Justin Sullivan / GEtty

Ben Carson’s pyramid scheme, er, campaign is starting to collapse.

Over the past few months, numerous reports have emerged suggesting that Carson’s campaign staffers are great at enriching themselves and ... not much else. Carson has raised millions over the past year, but most of that money has stayed within the campaign: Carson spends big on marketing and direct mail campaigns, but the firms hired to handle these efforts are often run by people with ties to his campaign. In other words, Carson would pay people twice: once as staffers and a second time as outside help. 

This was, as many people pointed out, probably unethical, but also totally unsustainable. And it seems like the bottom has finally fallen out. The Washington Post reports that Team Carson is running out of cash and is cutting 50 staff positions and slashing salaries as a result.
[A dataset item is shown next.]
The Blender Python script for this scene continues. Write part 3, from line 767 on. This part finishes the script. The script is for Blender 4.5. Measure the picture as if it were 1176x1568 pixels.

The Carson campaign has seen several departures over the past two months: a number of advisers have resigned, citing Carson’s lack of foreign policy expertise (to say the least) and/or the campaign’s mismanagement of funds. Carson’s campaign manager Dean Parker resigned in January after taking heat for paying himself $20,000 a month. 

This seems like the middle of the end for Carson—after months of controversies involving his campaign’s spending, he’s finally cutting back. But it’s almost certainly too late. If he doesn’t shock in New Hampshire or South Carolina, he’s cooked.